A market researcher for a consumer electronics company wants to determine if the residents of a particular city are spending more time watching TV than the average for this geographic area. The average for this geographic area is 13 hours per week. A random sample of 16 respondents of the city is selected, and each respondent is instructed to keep a detailed record of all television viewing in a particular week. For this sample the viewing time per week has a mean of 15.3 hours and a sample standard deviation sn = 3.8 hours. Assume that the amount of time of television viewing per week is normally distributed. Can the researcher claim that the residents of this particular city are spending significantly (at 5% level) more time watching TV than the average for this geographic area?
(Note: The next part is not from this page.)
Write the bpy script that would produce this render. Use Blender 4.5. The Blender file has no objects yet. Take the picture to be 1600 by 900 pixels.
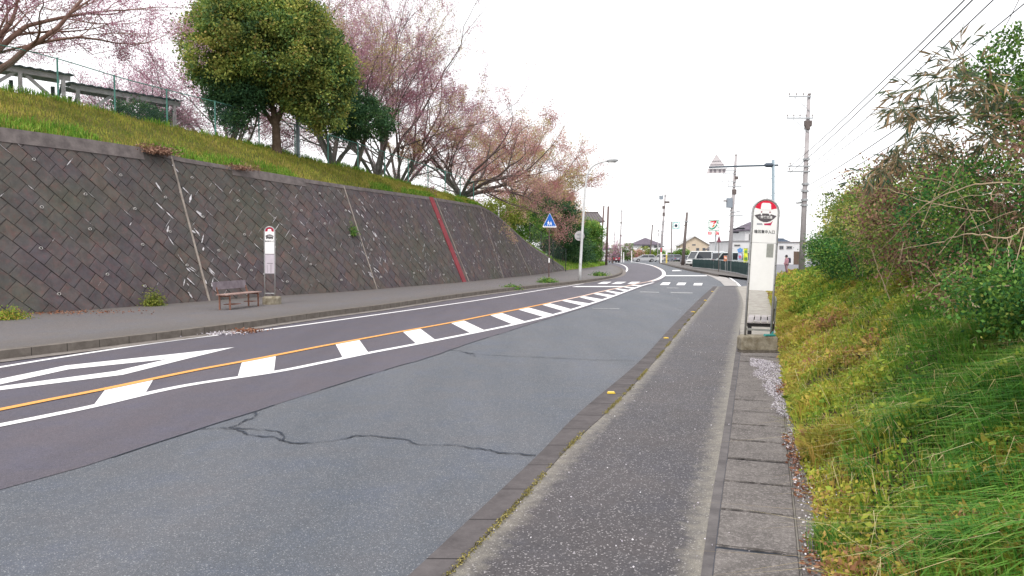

Explain your conclusion.

Answer 1

The conclusion

There is sufficient evidence to conclude that the the residents of this particular city are spending significantly (at 5% level) more time watching TV than the average for this geographic area.

Explanation:

From the question we are told that

The population mean is
`\mu = 13 \ hours\ per\ week`

The sample size is n= 16

The sample mean is
`\= x = 15.3`

The standard deviation is
`s = 3.8\ hours.`

The null hypothesis is
`H_o : \mu = 13`

The alternative hypothesis is
`H_a : \mu > 13`

The level of significance is
`\alpha = 0.05`

Generally the test statistics is mathematically represented as

`t = (\= x - \mu )/( (\sigma )/(√(n) ) )`

=>
`t = (15.3 - 13 )/( ( 3.8 )/(√(16) ) )`

=>
`t = 2.42`

Generally the p-value is mathematically represented as

`p-value = P(z > 2.42)`

From the z -table

`P(z > 2.42) = 0.0077603`

=>
`p-value = 0.0077603`

From the values obtained we see that
`p-value < \alpha`

Hence we reject the null hypothesis

Therefore there is sufficient evidence to conclude that the the residents of this particular city are spending significantly (at 5% level) more time watching TV than the average for this geographic area.